Take every line where the string "picture" appears and copy it.

━━━━━━━━

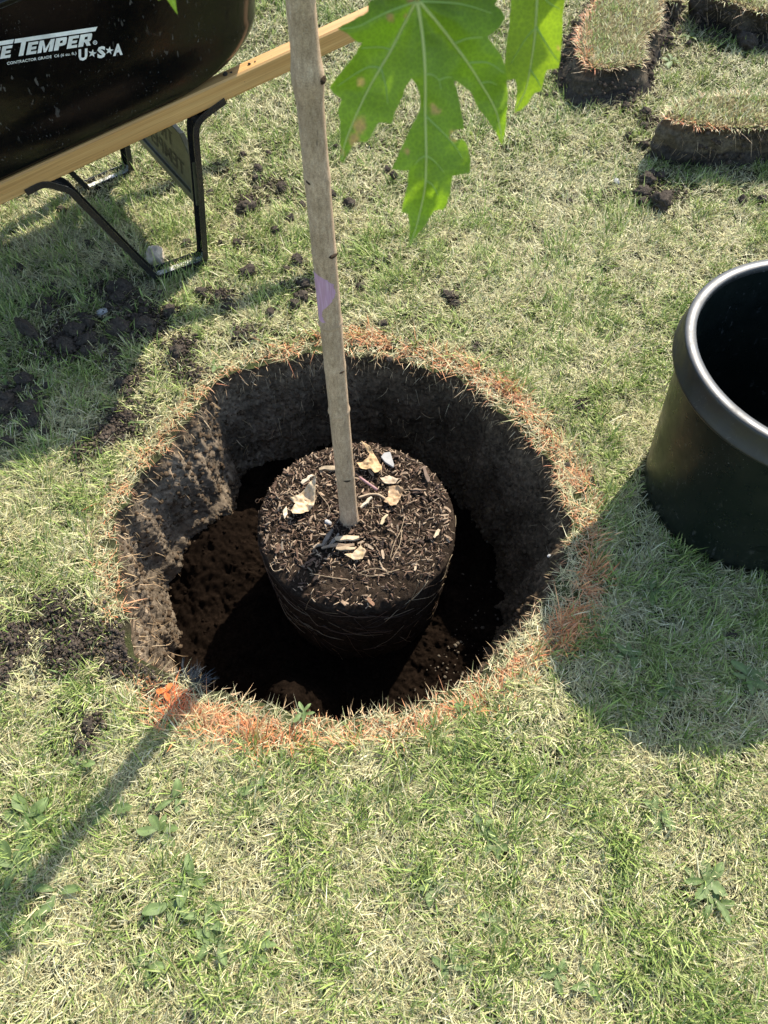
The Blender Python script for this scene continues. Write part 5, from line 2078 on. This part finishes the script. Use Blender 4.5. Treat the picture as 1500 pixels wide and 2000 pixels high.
lay_text('CONTRACTOR GRADE', 66, 630, 502, 562, 27, 0, .012)
lay_text('C6 (6 cu. ft.)', 527, 558, 744, 528, 27, 0, .012)
lay_text('U', 765, 586, 852, 574, 100, 0, .05)
lay_text('S', 948, 562, 1028, 550, 100, 0, .05)
lay_text('A', 1102, 538, 1196, 524, 100, 0, .05)
for cx_, cy_ in ((900, 518), (1066, 490)):
    st = []
    for i in range(10):
        rr = 42 if i % 2 == 0 else 17
        a_ = math.radians(90 + 36 * i - 8)
        st.append((cx_ + rr * math.cos(a_), cy_ - rr * math.sin(a_)))
    ce = on_side(cx_ / 5, cy_ / 5)
    B.add([on_side(a_ / 5, b_ / 5) for a_, b_ in st] + [ce], [(i, (i + 1) % 10, 10) for i in range(10)])
# registered mark
rg = []
for i in range(16):
    a0, a1 = 2 * PI * i / 16, 2 * PI * (i + 1) / 16
    B.add([on_side((926 + r_ * math.cos(a_)) / 5, (412 - r_ * math.sin(a_)) / 5) for a_, r_ in ((a0, 15), (a1, 15), (a1, 21), (a0, 21))], [(0, 1, 2, 3)])
lay_text('R', 919, 421, 934, 419, 18, 0, .03)
o = rel(B.build('lettering', M_white, None), tray)
o['label'] = 'white printed lettering on the tray side'

# wheel with fork strips at the front end, out of the picture to the left
wc = MIDP - ax * 1.22 + np.array([0, 0, .195])
wheel = empty('wheel', tuple(wc))
rel(wheel, barrow)
B = MB()
B.tube([wc + (ax * math.cos(a_) + np.array([0, 0, 1]) * math.sin(a_)) * .148 for a_ in np.linspace(0, 2 * PI, 41)], .046, 14)
o = B.build('tyre', M_tyre, None, True); rel(o, wheel)
B = MB()
B.tube([wc - axn * .03, wc + axn * .03], .10, 24)
B.tube([wc - axn * .17, wc + axn * .17], .008, 10)
o = B.build('hub', M_steel, None); rel(o, wheel)
for mir in (False, True):
    a_ = B1 + hx * -1.0 + hn * .02 + np.array([0, 0, hbot(-1.0)])
    b_ = wc + (axn * .12 if mir else -axn * .12)
    a_ = mirror(a_) if mir else a_
    B = MB()
    B.tube([a_, b_ + np.array([0, 0, .03]), b_], .010, 8)
    B.build('axle_bracket', M_steel, barrow)

# crumbs of soil on the handle
for u, v, s in ((440, 143, 9), (486, 117, 5), (497, 112, 3), (450, 132, 4)):
    q = on_plane(u, v, B1 + hn * .018, hn)
    t = float((q - B1) @ hx)
    o = bpy.data.objects.new('soil_crumb', CLODS[s % 9])
    size = s * 1.9 / FPX
    o.scale = (size,) * 3
    o.location = tuple(B1 + hx * t + hn * .018 + np.array([0, 0, hbot(t) + HH + size * .25]))
    col.objects.link(o)
    tag(o, 'tiny soil crumb lying on the wooden handle' if s < 9 else 'soil crumb wedged between tray and wooden handle', 'soil crumb', 'soil crumbs on the handle' if s < 9 else None)

# ------------------------------------------------------------------ broad-leaved weeds in the lawn


def weed_leaf_mesh(seed, lobed):
    r_ = random.Random(seed)
    V, F, C_ = [], [], []
    ns = 14
    for k in range(ns + 1):
        s = k / ns
        w = .20 * math.sin(PI * min(1, s * .96 + .02)) ** .7 * (.35 + .65 * s ** .5)
        if lobed: w *= .62 + .5 * abs(math.sin(s * 13 + seed))
        x = s
        z = .16 * s - .24 * s * s + .02 * math.sin(s * 8 + seed)
        y0 = .05 * math.sin(s * 4 + seed)
        for j, a_ in enumerate((-1, -.45, 0, .45, 1)):
            V.append((x - (.06 * abs(a_) if lobed else 0), y0 + a_ * w, z + .05 * abs(a_) * w / .17 + .012 * math.sin(s * 20 + a_ * 4)))
            C_.append(np.array([.115, .165, .055]) * (1.35 if j == 2 else 1.0) * (1 + .3 * (s - .5)))
    for k in range(ns):
        for j in range(4):
            b_ = k * 5 + j
            F.append((b_, b_ + 5, b_ + 6, b_ + 1))
    me = mesh_np('leaf', np.array(V), np.array(F), np.array(C_))
    me.materials.append(M_weed)
    me.polygons.foreach_set('use_smooth', np.ones(len(F), bool))
    return me


WL = [weed_leaf_mesh(i, i % 3 == 0) for i in range(7)]


def weed(u, v, nl, lp, label, a0=0.0, spread=2 * PI, fl=.10):
    p = gp(u, v, .02)
    root = empty('weed', (p[0], p[1], float(ground_z(p[0], p[1])) + .006), label, 'weed')
    L_ = lp * depth(p) / FPX * 1.0
    for i in range(nl + 1):
        o = bpy.data.objects.new('leaf', WL[(i * 3 + int(u)) % len(WL)])
        s = L_ * random.uniform(.75, 1.15)
        o.scale = (s, s * random.uniform(.9, 1.5), s)
        o.rotation_euler = (random.uniform(-.3, .3), -fl + random.uniform(-.25, .25), a0 + spread * i / (nl + 1) + random.uniform(-.25, .25))
        o.location = (random.uniform(-.004, .004), random.uniform(-.004, .004), .004 + random.uniform(0, .010))
        o.parent = root
        col.objects.link(o)
    return root


for w in [
    (55, 1598, 5, 52, 'broad leaved weed left of the trunk shadow near the left edge'),
    (30, 1690, 7, 55, 'dense leafy weed in the trunk shadow at the left edge'),
    (110, 1745, 3, 50, 'weed with one broad dark leaf at the end of the trunk shadow'),
    (70, 1800, 4, 44, 'weed at the lower left below the broad dark leaf'),
    (160, 1490, 4, 34, 'small weed beside the trunk shadow, left of it and below the dark lumps'),
    (215, 1585, 4, 46, 'weed with curved leaves on the right of the trunk shadow'),
    (330, 1765, 4, 52, 'weed with one upright folded leaf in the lower left lawn'),
    (395, 1790, 6, 46, 'leafy weed right of the upright folded leaf'),
    (425, 1835, 6, 52, 'weed with long spreading leaves in the lower left lawn'),
    (505, 1850, 5, 44, 'weed right of the long leaved one near the bottom'),
    (310, 1625, 5, 40, 'weed in the middle of the left lawn below the hole'),
    (340, 1560, 5, 34, 'weed below the orange line in the left lawn'),
    (500, 1545, 5, 32, 'small weed below the front rim of the hole'),
    (640, 1560, 4, 34, 'small weed straight below the root ball in the front lawn'),
    (370, 1720, 5, 42, 'narrow leaved weed above the folded leaf'),
    (290, 1885, 5, 44, 'weed near the bottom edge at the left'),
    (965, 1640, 4, 40, 'weed with two pale leaves in the lower middle of the lawn'),
    (950, 1612, 3, 30, 'small weed just above the two pale leaves'),
    (850, 1725, 5, 36, 'weed left of centre in the lower lawn, flat dark leaves'),
    (1375, 1725, 6, 52, 'leafy weed at the lower right of the lawn'),
    (1400, 1760, 4, 44, 'weed just below the leafy one at the lower right'),
    (1155, 1912, 4, 40, 'weed with a rounded light leaf at the bottom of the lawn'),
    (1090, 1900, 5, 34, 'dark weed left of the rounded light leaf'),
    (880, 1885, 4, 36, 'weed near the bottom left of the rounded leaf'),
    (1285, 1590, 5, 36, 'weed in the sunny lawn below the pot shadow'),
    (970, 1800, 5, 34, 'weed with narrow leaves in the lower middle lawn'),
    (1230, 1275, 5, 34, 'weed with a pale leaf inside the pot shadow'),
    (1275, 1150, 4, 34, 'weed in the upper part of the pot shadow'),
    (1460, 1320, 6, 40, 'clump of round leaved weed in the pot shadow at the right edge'),
    (1310, 1345, 4, 34, 'weed in the lower part of the pot shadow'),
    (905, 1385, 4, 26, 'small weed just outside the front right rim'),
    (1310, 118, 7, 22, 'bright green weed on the grass between the turf slabs'),
    (1345, 70, 5, 22, 'green weed in front of the top right turf slab'),
    (225, 622, 2, 26, 'bright green two leaved weed among the clods in the barrow shade'),
    (8, 725, 3, 40, 'green weed at the left edge in the barrow shade'),
    (262, 822, 3, 18, 'tiny pale green leaf sprout on the spilled soil patch'),
    (420, 715, 3, 20, 'little green sprout beside the left back rim'),
    (590, 1388, 5, 24, 'small green weed on the front rim of the hole'),
]:
    weed(*w, a0=random.uniform(0, 6.28))
# orange painted leaf at the hot spot of the marking line
OL = weed_leaf_mesh(5, False)
for i, d_ in enumerate(OL.attributes['Col'].data): d_.color = (.66, .16, .035, 1)
p = gp(325, 1352, .02)
pw = empty('painted_weed', (p[0], p[1], .012), 'flat weed leaves sprayed solid orange at the lower left of the ring', 'weed')
for i in range(3):
    o = bpy.data.objects.new('leaf', OL)
    o.scale = (.020, .034, .018)
    o.rotation_euler = (0, -.05, 1.0 + 2.0 * i)
    o.location = (0, 0, .012)
    o.parent = pw
    col.objects.link(o)
# dark tuft on the lip
n = 90
p = gp(378, 1335, .0)
B = Blades()
xy = np.stack([p[0] + rng.normal(0, .012, n), p[1] + rng.normal(0, .008, n), np.full(n, .0)], 1)
B.add(xy, rng.uniform(.02, .045, n), rng.uniform(.001, .002, n), rng.normal(.9, .8, n), rng.uniform(.5, 1.5, n), rng.uniform(0, .8, n), np.tile(np.array([.022, .027, .030]), (n, 1)) * rng.uniform(.6, 2.2, (n, 1)), segs=3)
o = B.build('dark_tuft', M_grass)
tag(o, 'dark blackish tuft of grass on the hole rim beside the orange spot', 'grass tuft', None, 'stuff')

━━━━━━━━

• RIGHT ANSWER
The Blender Python script for this scene continues. Write part 5, from line 2078 on. This part finishes the script. Use Blender 4.5. Treat the picture as 1500 pixels wide and 2000 pixels high.
# wheel with fork strips at the front end, out of the picture to the left